Integrate into Your Work
Look for opportunities to apply human capabilities in your daily work—building relationships, navigating difficult conversations, solving complex problems, leading initiatives.
Showcase in Your Career
Don’t hide these capabilities as assumed background. Articulate them in interviews, highlight them in performance discussions, demonstrate them in your work.
The Capabilities That Matter
For clarity, here are the human capabilities that matter most in an AI-transformed world:
Critical Thinking: Evaluating information, questioning assumptions, reasoning through complexity.
Communication: Conveying ideas clearly across contexts and audiences, written and verbal.
Collaboration: Working effectively with others, building shared understanding, contributing to team outcomes.
Creativity: Generating novel ideas, approaching problems from new angles, envisioning possibilities.
Emotional Intelligence: Understanding and managing your own emotions, reading and responding to others’ emotions.
Leadership: Setting direction, building commitment, navigating change, developing others.
Adaptability: Responding effectively to change, learning continuously, adjusting approaches.
Judgment: Making sound decisions with incomplete information, weighing trade-offs, applying values.
Relationship Building: Establishing trust, building networks, maintaining connections over time.
Ethical Reasoning: Recognising ethical dimensions, navigating value conflicts, making principled decisions.
These aren’t “soft.” They’re essential.
The Bottom Line
The capabilities we’ve called “soft skills” are becoming more valuable, not less, as AI advances.
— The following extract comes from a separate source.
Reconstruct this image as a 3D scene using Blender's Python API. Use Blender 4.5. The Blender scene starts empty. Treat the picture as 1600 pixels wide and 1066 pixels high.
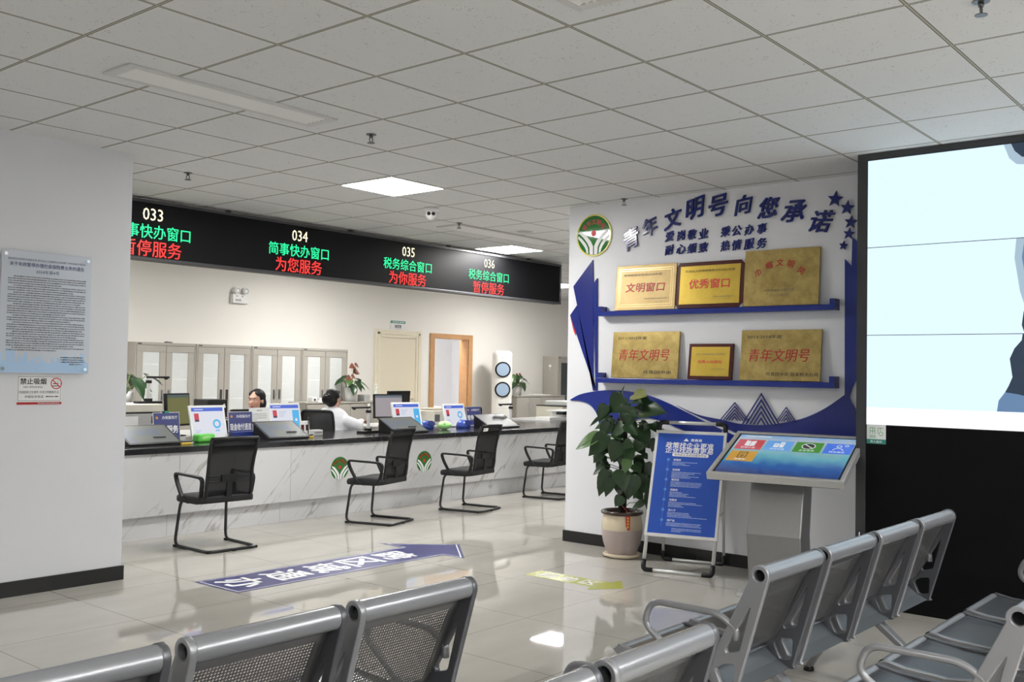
import bpy, bmesh, math, random
from mathutils import Vector, Matrix
from math import sin, cos, pi, radians as R
S = bpy.context.scene
COL = S.collection
random.seed(7)

# ------------------------------------------------------------------ camera, world, exposure
EYE = Vector((0, 0, 1.464))
f_px, yaw, pitch, roll = 1549.675, 0.694202779, 0.0319486658, -0.0179050747
fw = Vector((cos(yaw)*cos(pitch), sin(yaw)*cos(pitch), sin(pitch)))
rt = Vector((sin(yaw), -cos(yaw), 0)); dn = fw.cross(rt)
rt2 = cos(roll)*rt + sin(roll)*dn; dn2 = -sin(roll)*rt + cos(roll)*dn
cam = bpy.data.cameras.new('camera'); camo = bpy.data.objects.new('camera', cam); COL.objects.link(camo)
cam.sensor_width = 36; cam.lens = f_px*36/1600; cam.clip_start = .05; cam.clip_end = 100
m = Matrix((rt2, -dn2, -fw)).transposed().to_4x4(); m.translation = EYE
camo.matrix_world = m
S.camera = camo
w = bpy.data.worlds.new('world'); S.world = w; w.use_nodes = True
w.node_tree.nodes['Background'].inputs[0].default_value = (.8, .85, .9, 1)
w.node_tree.nodes['Background'].inputs[1].default_value = .25
S.view_settings.view_transform = 'Standard'; S.view_settings.look = 'None'
S.view_settings.exposure = 0.0; S.view_settings.gamma = 1.0; S.view_settings.use_curve_mapping = False
PANEL = 80.0          # brightness of a lit ceiling panel
HC = 2.935            # ceiling height

# ------------------------------------------------------------------ materials
MATS = {}
def mat(name, col, rough=.5, metal=0., emit=None, es=1., spec=.5, alpha=None, coat=0., trans=0., noise=None, bump=None):
    """procedural principled material; noise=(scale, amount) mottles the colour, bump=(scale, strength)"""
    if name in MATS: return MATS[name]
    m = bpy.data.materials.new(name); m.use_nodes = True; nt = m.node_tree
    b = nt.nodes['Principled BSDF']
    b.inputs['Base Color'].default_value = (*col, 1); b.inputs['Roughness'].default_value = rough
    b.inputs['Metallic'].default_value = metal; b.inputs['Specular IOR Level'].default_value = spec
    b.inputs['Coat Weight'].default_value = coat
    if trans: b.inputs['Transmission Weight'].default_value = trans
    if emit: 
        b.inputs['Emission Color'].default_value = (*emit, 1); b.inputs['Emission Strength'].default_value = es
    if noise or bump:
        tc = nt.nodes.new('ShaderNodeTexCoord')
    if noise:
        n = nt.nodes.new('ShaderNodeTexNoise'); n.inputs['Scale'].default_value = noise[0]; n.inputs['Detail'].default_value = 5
        nt.links.new(tc.outputs['Object'], n.inputs['Vector'])
        mx = nt.nodes.new('ShaderNodeMix'); mx.data_type = 'RGBA'
        mx.inputs[6].default_value = (*[max(0, c*(1-noise[1])) for c in col], 1)
        mx.inputs[7].default_value = (*[min(1, c*(1+noise[1])) for c in col], 1)
        nt.links.new(n.outputs['Fac'], mx.inputs[0]); nt.links.new(mx.outputs[2], b.inputs['Base Color'])
    if bump:
        n = nt.nodes.new('ShaderNodeTexNoise'); n.inputs['Scale'].default_value = bump[0]; n.inputs['Detail'].default_value = 3
        nt.links.new(tc.outputs['Object'], n.inputs['Vector'])
        bp = nt.nodes.new('ShaderNodeBump'); bp.inputs['Strength'].default_value = bump[1]; bp.inputs['Distance'].default_value = .01
        nt.links.new(n.outputs['Fac'], bp.inputs['Height']); nt.links.new(bp.outputs['Normal'], b.inputs['Normal'])
    MATS[name] = m
    return m
def glow(name, col, s=1.): return mat(name, (.01, .01, .01), .35, emit=col, es=s, spec=.2)

def N(nt, t, **kw):
    n = nt.nodes.new(t)
    for k, v in kw.items(): setattr(n, k, v)
    return n
def MT(nt, op, a, b=None):
    n = nt.nodes.new('ShaderNodeMath'); n.operation = op
    for i, v in enumerate((a, b)):
        if v is None: continue
        if isinstance(v, (int, float)): n.inputs[i].default_value = v
        else: nt.links.new(v, n.inputs[i])
    return n.outputs[0]
def grid_dist(nt, x, off, pitch):
    """distance to the nearest multiple of pitch, from off"""
    t = MT(nt, 'SUBTRACT', x, off - 1000*pitch)
    t = MT(nt, 'MODULO', t, pitch)
    return MT(nt, 'MINIMUM', t, MT(nt, 'SUBTRACT', pitch, t))

def floor_mat():
    m = bpy.data.materials.new('polished_tile'); m.use_nodes = True; nt = m.node_tree; b = nt.nodes['Principled BSDF']
    tc = N(nt, 'ShaderNodeTexCoord'); sp = N(nt, 'ShaderNodeSeparateXYZ'); nt.links.new(tc.outputs['Object'], sp.inputs[0])
    d = MT(nt, 'MINIMUM', grid_dist(nt, sp.outputs[0], 3.07, .8), grid_dist(nt, sp.outputs[1], 5.335, .8))
    line = MT(nt, 'LESS_THAN', d, .0022)
    n = N(nt, 'ShaderNodeTexNoise'); n.inputs['Scale'].default_value = 1.6; n.inputs['Detail'].default_value = 7
    mp = N(nt, 'ShaderNodeMapping'); mp.inputs['Scale'].default_value = (1, 2.6, 1); nt.links.new(tc.outputs['Object'], mp.inputs[0]); nt.links.new(mp.outputs[0], n.inputs['Vector'])
    cr = N(nt, 'ShaderNodeValToRGB'); e = cr.color_ramp.elements
    e[0].position = .3; e[0].color = (.44, .418, .38, 1); e[1].position = .75; e[1].color = (.50, .477, .435, 1)
    nt.links.new(n.outputs['Fac'], cr.inputs[0])
    mx = N(nt, 'ShaderNodeMix', data_type='RGBA'); nt.links.new(line, mx.inputs[0]); nt.links.new(cr.outputs[0], mx.inputs[6]); mx.inputs[7].default_value = (.2, .18, .15, 1)
    nt.links.new(mx.outputs[2], b.inputs['Base Color'])
    b.inputs['Roughness'].default_value = .02; b.inputs['IOR'].default_value = 1.72
    return m
def ceiling_mat():
    m = bpy.data.materials.new('mineral_tile'); m.use_nodes = True; nt = m.node_tree; b = nt.nodes['Principled BSDF']
    tc = N(nt, 'ShaderNodeTexCoord'); sp = N(nt, 'ShaderNodeSeparateXYZ'); nt.links.new(tc.outputs['Object'], sp.inputs[0])
    d = MT(nt, 'MINIMUM', grid_dist(nt, sp.outputs[0], 3.933, .6), grid_dist(nt, sp.outputs[1], 1.89, .6))
    edge = MT(nt, 'LESS_THAN', d, .009); tee = MT(nt, 'LESS_THAN', d, .0045)
    v = N(nt, 'ShaderNodeTexVoronoi'); v.inputs['Scale'].default_value = 55; nt.links.new(tc.outputs['Object'], v.inputs['Vector'])
    n = N(nt, 'ShaderNodeTexNoise'); n.inputs['Scale'].default_value = 23; nt.links.new(tc.outputs['Object'], n.inputs['Vector'])
    pit = MT(nt, 'LESS_THAN', v.outputs['Distance'], MT(nt, 'MULTIPLY', MT(nt, 'SUBTRACT', n.outputs['Fac'], .38), .9))
    m1 = N(nt, 'ShaderNodeMix', data_type='RGBA'); nt.links.new(pit, m1.inputs[0]); m1.inputs[6].default_value = (.73, .735, .735, 1); m1.inputs[7].default_value = (.50, .50, .50, 1)
    m2 = N(nt, 'ShaderNodeMix', data_type='RGBA'); nt.links.new(edge, m2.inputs[0]); nt.links.new(m1.outputs[2], m2.inputs[6]); m2.inputs[7].default_value = (.13, .125, .11, 1)
    m3 = N(nt, 'ShaderNodeMix', data_type='RGBA'); nt.links.new(tee, m3.inputs[0]); nt.links.new(m2.outputs[2], m3.inputs[6]); m3.inputs[7].default_value = (.45, .43, .36, 1)
    nt.links.new(m3.outputs[2], b.inputs['Base Color']); b.inputs['Roughness'].default_value = .9
    return m
def marble_mat():
    m = bpy.data.materials.new('white_marble'); m.use_nodes = True; nt = m.node_tree; b = nt.nodes['Principled BSDF']
    tc = N(nt, 'ShaderNodeTexCoord')
    def noise(rot, sc, scale, det, dist=0.):
        m0 = N(nt, 'ShaderNodeMapping'); m0.inputs['Rotation'].default_value = (0, R(rot), 0); nt.links.new(tc.outputs['Object'], m0.inputs[0])
        mp = N(nt, 'ShaderNodeMapping'); mp.inputs['Scale'].default_value = sc; nt.links.new(m0.outputs[0], mp.inputs[0])
        n = N(nt, 'ShaderNodeTexNoise'); n.inputs['Scale'].default_value = scale; n.inputs['Detail'].default_value = det; n.inputs['Distortion'].default_value = dist
        nt.links.new(mp.outputs[0], n.inputs['Vector']); return n.outputs['Fac']
    v = noise(48, (.55, 1, 4.2), 1.5, 6, .25); k = noise(48, (.9, 1, 2.), 2.6, 3)
    a = MT(nt, 'ABSOLUTE', MT(nt, 'SUBTRACT', v, .5)); vein = MT(nt, 'MULTIPLY', MT(nt, 'MAXIMUM', MT(nt, 'SUBTRACT', 1., MT(nt, 'MULTIPLY', a, 48.)), 0.), MT(nt, 'MINIMUM', MT(nt, 'MAXIMUM', MT(nt, 'MULTIPLY', MT(nt, 'SUBTRACT', k, .42), 7.), 0.), 1.))
    mx = N(nt, 'ShaderNodeMix', data_type='RGBA'); nt.links.new(vein, mx.inputs[0]); mx.inputs[6].default_value = (.60, .60, .605, 1); mx.inputs[7].default_value = (.36, .34, .32, 1)
    nt.links.new(mx.outputs[2], b.inputs['Base Color']); b.inputs['Roughness'].default_value = .25
    return m
def brass_mat(name, c0, c1, rough):
    m = bpy.data.materials.new(name); m.use_nodes = True; nt = m.node_tree; b = nt.nodes['Principled BSDF']
    tc = N(nt, 'ShaderNodeTexCoord'); n = N(nt, 'ShaderNodeTexNoise'); n.inputs['Scale'].default_value = 9; n.inputs['Detail'].default_value = 9; n.inputs['Roughness'].default_value = .7
    nt.links.new(tc.outputs['Object'], n.inputs['Vector'])
    cr = N(nt, 'ShaderNodeValToRGB'); e = cr.color_ramp.elements; e[0].position = .35; e[0].color = (*c0, 1); e[1].position = .62; e[1].color = (*c1, 1)
    nt.links.new(n.outputs['Fac'], cr.inputs[0]); nt.links.new(cr.outputs[0], b.inputs['Base Color'])
    b.inputs['Metallic'].default_value = .75; b.inputs['Roughness'].default_value = rough
    return m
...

The term undersells their importance and undermines investment in developing them.
Stop calling them “soft.” Call them human skills, or power skills, or professional skills—whatever language conveys their true importance.
Then invest in them accordingly. The organisations and individuals who take these capabilities seriously will have significant advantages in an AI-transformed world.
It’s time to retire “soft skills.” These capabilities deserve better.